◆ **Instructions for the task**:
Of all the lines in the material, how many contain the word "this"? State the number alone.
** BEGIN Data section **
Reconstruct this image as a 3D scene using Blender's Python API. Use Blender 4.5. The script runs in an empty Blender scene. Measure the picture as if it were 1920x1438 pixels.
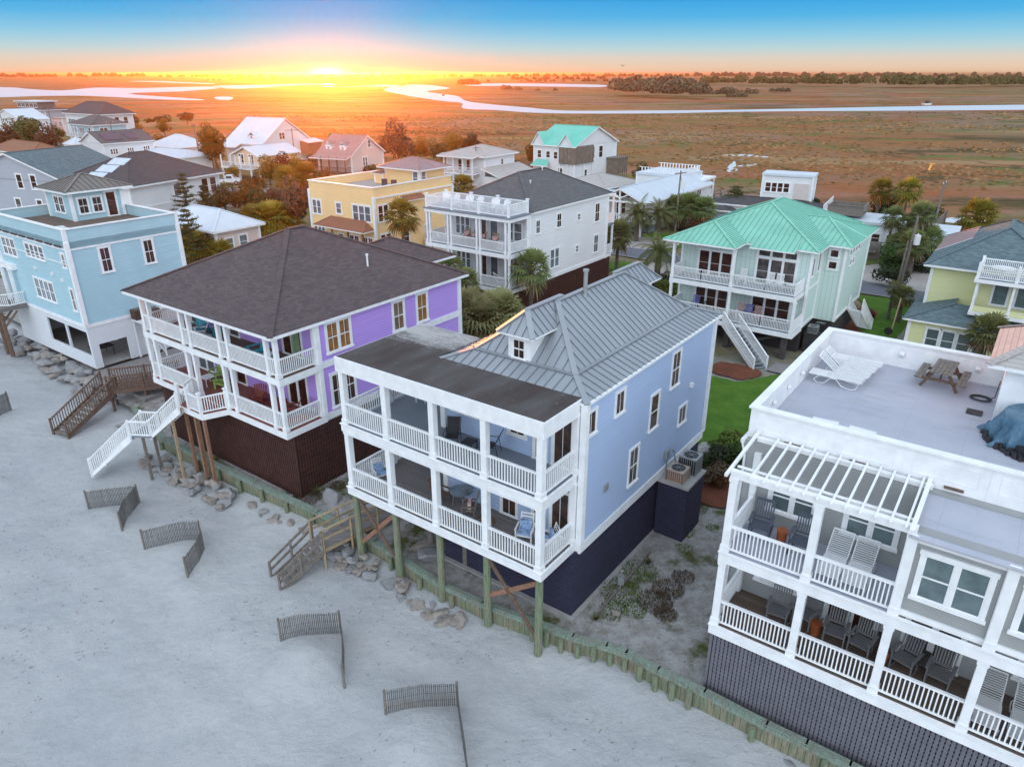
import bpy, bmesh, math, random
import numpy as np
from mathutils import Vector, Matrix, noise
random.seed(7); RNG = np.random.default_rng(7)
R = math.radians
sc = bpy.context.scene
C = sc.collection

# ---------------------------------------------------------------- camera
PITCH = 23.364
cam_d = bpy.data.cameras.new('camera'); cam = bpy.data.objects.new('camera', cam_d); C.objects.link(cam)
cam.location = (0, 0, 20.0); cam.rotation_euler = (R(90 - PITCH), 0, 0)
cam_d.sensor_width = 36; cam_d.lens = 25.23; cam_d.clip_start = 0.3; cam_d.clip_end = 40000
sc.camera = cam
sc.view_settings.view_transform = 'Standard'; sc.view_settings.look = 'None'
sc.view_settings.exposure = EXPOSURE = 0.37; sc.view_settings.gamma = 1
sc.cycles.use_denoising = True
sc.cycles.max_bounces = 5; sc.cycles.diffuse_bounces = 3; sc.cycles.glossy_bounces = 3
sc.cycles.transmission_bounces = 3; sc.cycles.volume_bounces = 0; sc.cycles.transparent_max_bounces = 8
sc.cycles.sample_clamp_indirect = 4

# ---------------------------------------------------------------- sun and sky
SUN_AZ, SUN_EL = -13.3, 1.1          # degrees from +Y, elevation
sd = Vector((math.sin(R(SUN_AZ)) * math.cos(R(SUN_EL)), math.cos(R(SUN_AZ)) * math.cos(R(SUN_EL)), math.sin(R(SUN_EL))))
sun_d = bpy.data.lights.new('sun', 'SUN'); sun_d.energy = 4.0; sun_d.angle = R(0.6); sun_d.color = (1.0, 0.27, 0.035)
sun = bpy.data.objects.new('sun', sun_d); C.objects.link(sun); sun.rotation_euler = sd.to_track_quat('Z', 'Y').to_euler()
w = bpy.data.worlds.new('World'); sc.world = w; w.use_nodes = True
nt = w.node_tree; nt.nodes.clear(); N = nt.nodes.new; L = nt.links.new
def lin(r, g, b):
    f = lambda c: (c / 255 / 12.92) if c / 255 <= 0.04045 else ((c / 255 + 0.055) / 1.055) ** 2.4
    return (f(r), f(g), f(b), 1)
out = N('ShaderNodeOutputWorld'); bg = N('ShaderNodeBackground'); bg2 = N('ShaderNodeBackground'); addsh = N('ShaderNodeAddShader')
tc = N('ShaderNodeTexCoord'); sep = N('ShaderNodeSeparateXYZ'); L(tc.outputs['Generated'], sep.inputs[0])
def M(op, a, b=None, c=None, nt=nt):
    n = nt.nodes.new('ShaderNodeMath'); n.operation = op
    for i, v in enumerate((a, b, c)):
        if v is None: continue
        if isinstance(v, (int, float)): n.inputs[i].default_value = v
        else: nt.links.new(v, n.inputs[i])
    return n.outputs[0]
zz = M('POWER', M('MAXIMUM', sep.outputs[2], 0.0), 0.5)
ramp = N('ShaderNodeValToRGB'); L(zz, ramp.inputs[0]); cr = ramp.color_ramp
def vis(r, g, b, k=.75): c = lin(r, g, b); return (c[0]*k, c[1]*k, c[2]*k, 1)
stops = [(0, vis(238, 190, 158)), (.085, vis(242, 212, 184)), (.13, vis(232, 218, 202)), (.165, vis(196, 222, 226)), (.205, vis(150, 212, 238)),
         (.25, vis(88, 188, 240)), (.295, vis(50, 168, 238)), (.37, lin(165, 195, 225)), (.44, lin(196, 210, 226)), (.6, lin(190, 210, 232)), (1, lin(205, 220, 238))]
while len(cr.elements) < len(stops): cr.elements.new(0.5)
for e, (p_, c_) in zip(cr.elements, stops): e.position = p_; e.color = c_
# nishita sky under the painted evening gradient
sky = N('ShaderNodeTexSky'); sky.sky_type = 'NISHITA'; sky.sun_disc = False; sky.sun_elevation = R(SUN_EL); sky.sun_rotation = R(SUN_AZ)
L(sky.outputs[0], bg2.inputs[0]); bg2.inputs[1].default_value = 0.001
# warm glow round the setting sun
vd = N('ShaderNodeVectorMath'); vd.operation = 'DOT_PRODUCT'; sq = N('ShaderNodeVectorMath'); sq.operation = 'MULTIPLY'; L(tc.outputs['Generated'], sq.inputs[0]); sq.inputs[1].default_value = (1, 1, 2.6); nz = N('ShaderNodeVectorMath'); nz.operation = 'NORMALIZE'; L(sq.outputs[0], nz.inputs[0]); L(nz.outputs[0], vd.inputs[0])
gl = Vector((math.sin(R(SUN_AZ)), math.cos(R(SUN_AZ)), math.sin(R(-0.35)))).normalized(); vd.inputs[1].default_value = gl
dp = M('MAXIMUM', vd.outputs['Value'], 0.0)
g1 = M('MULTIPLY', M('POWER', dp, 6000.0), 2.8); g2 = M('MULTIPLY', M('POWER', dp, 140.0), 0.04)
# added brightness in the unseen sky behind the camera, to light walls facing it
g3 = M('MULTIPLY', M('MAXIMUM', M('MULTIPLY', sep.outputs[1], -1.0), 0.0), 1.3)
def vmul(col, fac):
    n = N('ShaderNodeVectorMath'); n.operation = 'SCALE'; n.inputs[0].default_value = col[:3]; L(fac, n.inputs['Scale']); return n.outputs[0]
def vadd(a, b):
    n = N('ShaderNodeVectorMath'); n.operation = 'ADD'; L(a, n.inputs[0]); L(b, n.inputs[1]); return n.outputs[0]
col = vadd(vadd(vadd(ramp.outputs[0], vmul((1, .80, .45), g1)), vmul((1, .62, .25), g2)), vmul((.90, .95, 1.0), g3))
L(col, bg.inputs[0]); bg.inputs[1].default_value = 0.95
L(bg.outputs[0], addsh.inputs[0]); L(bg2.outputs[0], addsh.inputs[1]); L(addsh.outputs[0], out.inputs[0])
# ---------------------------------------------------------------- mesh builder
class MB:
    def __init__(s): s.v = []; s.f = []; s.mi = []; s.t = []
    def add(s, vs, fs, mi=0, tint=0.5):
        n = len(s.v); s.v.extend([tuple(map(float, p)) for p in vs])
        for f in fs: s.f.append(tuple(n + i for i in f)); s.mi.append(mi); s.t.append(tint)
    def box(s, x0, x1, y0, y1, z0, z1, mi=0):
        s.add([(x0, y0, z0), (x1, y0, z0), (x1, y1, z0), (x0, y1, z0), (x0, y0, z1), (x1, y0, z1), (x1, y1, z1), (x0, y1, z1)],
              [(0, 3, 2, 1), (4, 5, 6, 7), (0, 1, 5, 4), (1, 2, 6, 5), (2, 3, 7, 6), (3, 0, 4, 7)], mi); return s
    def beam(s, a, b, w, h=None, mi=0, side=None, tint=0.5):
        a = Vector(a); b = Vector(b); h = h or w; ax = (b - a)
        if ax.length < 1e-6: return s
        ax.normalize()
        sd_ = Vector(side) if side else (ax.cross(Vector((0, 0, 1))) if abs(ax.z) < .999 else Vector((1, 0, 0)))
        sd_.normalize(); up = sd_.cross(ax).normalized(); sd_ = sd_ * w / 2; up = up * h / 2
        vs = [p + q for p in (a, b) for q in (-sd_ - up, sd_ - up, sd_ + up, -sd_ + up)]
        s.add(vs, [(0, 3, 2, 1), (4, 5, 6, 7), (0, 1, 5, 4), (1, 2, 6, 5), (2, 3, 7, 6), (3, 0, 4, 7)], mi, tint); return s
    def poly(s, pts, mi=0, tint=0.5): s.add(pts, [tuple(range(len(pts)))], mi, tint); return s
    def cyl(s, a, b, r0, r1=None, n=10, mi=0, cap=True, tint=0.5):
        a = Vector(a); b = Vector(b); r1 = r0 if r1 is None else r1; ax = (b - a).normalized()
        x = ax.cross(Vector((0, 0, 1))) if abs(ax.z) < .99 else Vector((1, 0, 0)); x.normalize(); y = ax.cross(x)
        vs = []
        for p, r in ((a, r0), (b, r1)):
            for i in range(n): an = 2 * math.pi * i / n; vs.append(p + (x * math.cos(an) + y * math.sin(an)) * r)
        fs = [(i, (i + 1) % n, n + (i + 1) % n, n + i) for i in range(n)]
        if cap: fs += [tuple(range(n))[::-1], tuple(range(n, 2 * n))]
        s.add(vs, fs, mi, tint); return s
    def tube(s, pts, r, n=6, mi=0):
        for i in range(len(pts) - 1): s.cyl(pts[i], pts[i + 1], r, r, n, mi, cap=True)
        return s
    def slab(s, poly, t=.1, mi=0, mi2=None):
        P = [Vector(p) for p in poly]; nrm = Vector((0, 0, 0))
        for i in range(len(P)): nrm += P[i].cross(P[(i + 1) % len(P)])
        nrm.normalize()
        if nrm.z < 0: P.reverse()
        Q = [p - Vector((0, 0, t)) for p in P]; n = len(P); mi2 = mi if mi2 is None else mi2
        s.add(P, [tuple(range(n))], mi)
        s.add(P + Q, [tuple(range(2 * n - 1, n - 1, -1))] + [(i, n + i, n + (i + 1) % n, (i + 1) % n) for i in range(n)], mi2); return s
    def ribs(s, poly, sp=.42, w=.022, h=.032, mi=0, off=None):
        P = [Vector(p) for p in poly]; nrm = Vector((0, 0, 0))
        for i in range(len(P)): nrm += P[i].cross(P[(i + 1) % len(P)])
        nrm.normalize()
        if nrm.z < 0: nrm = -nrm
        hd = Vector((0, 0, 1)).cross(nrm)
        hd = Vector((1, 0, 0)) if hd.length < 1e-4 else hd.normalized()
        A = [p.dot(hd) for p in P]; a0, a1 = min(A), max(A)
        n = int((a1 - a0) / sp); a = a0 + ((a1 - a0) - n * sp) / 2 if off is None else a0 + off
        while a < a1:
            hit = []
            for i in range(len(P)):
                j = (i + 1) % len(P)
                if (A[i] - a) * (A[j] - a) < 0:
                    k = (a - A[i]) / (A[j] - A[i]); hit.append(P[i].lerp(P[j], k))
            if len(hit) >= 2:
                hit.sort(key=lambda p: p.z)
                p, q = hit[0] + nrm * h / 2, hit[-1] + nrm * h / 2
                if (q - p).length > .15: s.beam(p, q, w, h, mi, side=hd)
            a += sp
        return s
    def rail(s, a, b, h=.95, gap=.125, mi=0, bw=.04, top=.07, mi_top=None):
        a = Vector(a); b = Vector(b); Z = Vector((0, 0, 1)); L_ = (b - a).length; mt = mi if mi_top is None else mi_top
        s.beam(a + Z * h, b + Z * h, .10, top, mt); s.beam(a + Z * .11, b + Z * .11, .05, .07, mi)
        n = max(1, int((b - a).xy.length / gap)); ax = (b - a).normalized()
        sd_ = Vector((ax.x, ax.y, 0)).normalized()
        for i in range(1, n):
            p = a.lerp(b, i / n); s.beam(p + Z * .12, p + Z * (h - .03), bw, bw, mi, side=sd_)
        return s
    def arrays(s, V, F, T):
        n = len(s.v); s.v.extend(map(tuple, V.tolist())); s.f.extend([tuple(x) for x in (F + n).tolist()])
        s.mi.extend([0] * len(F)); s.t.extend(T.tolist())
    def mesh(s, name, mats, smooth=False, uv=True, tint=False):
        me = bpy.data.meshes.new(name); me.from_pydata(s.v, [], s.f)
        for m_ in (mats if isinstance(mats, (list, tuple)) else [mats]): me.materials.append(m_)
        if any(s.mi): me.polygons.foreach_set('material_index', s.mi)
        if smooth: me.polygons.foreach_set('use_smooth', [True] * len(s.f))
        if tint:
            at = me.attributes.new('tint', 'FLOAT', 'FACE'); at.data.foreach_set('value', s.t)
        if uv and len(s.f):
            ul = me.uv_layers.new(name='UVMap')
            n = np.zeros(len(s.f) * 3); me.polygons.foreach_get('normal', n); n = n.reshape(-1, 3)
            ls = np.zeros(len(s.f), int); me.polygons.foreach_get('loop_total', ls)
            li = np.zeros(len(me.loops), int); me.loops.foreach_get('vertex_index', li)
            V = np.array(s.v)[li]; n = np.repeat(n, ls, axis=0)
            h = np.cross([0, 0, 1.0], n); hl = np.linalg.norm(h, axis=1, keepdims=True); flat = hl[:, 0] < 1e-3
            h = h / np.maximum(hl, 1e-6); h[flat] = (1, 0, 0); sl = np.cross(n, h)
            uvs = np.stack([(V * h).sum(1), (V * sl).sum(1)], 1); ul.data.foreach_set('uv', uvs.ravel())
        me.update(); return me
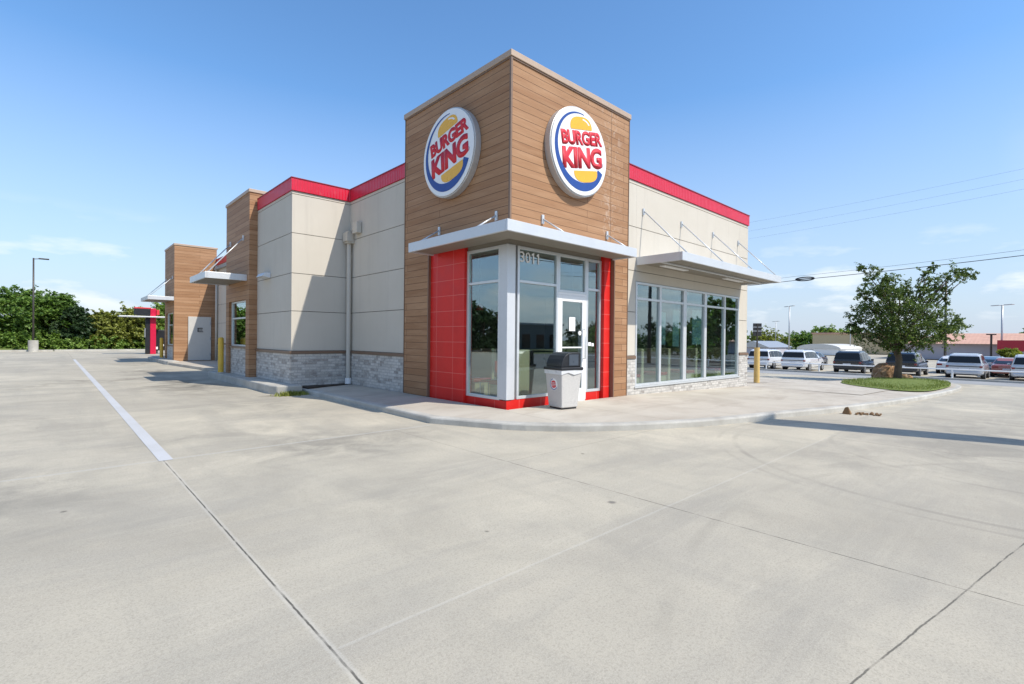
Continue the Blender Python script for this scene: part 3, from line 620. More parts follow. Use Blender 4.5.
** END Data section **
◆ **Solution to the exercise**:
2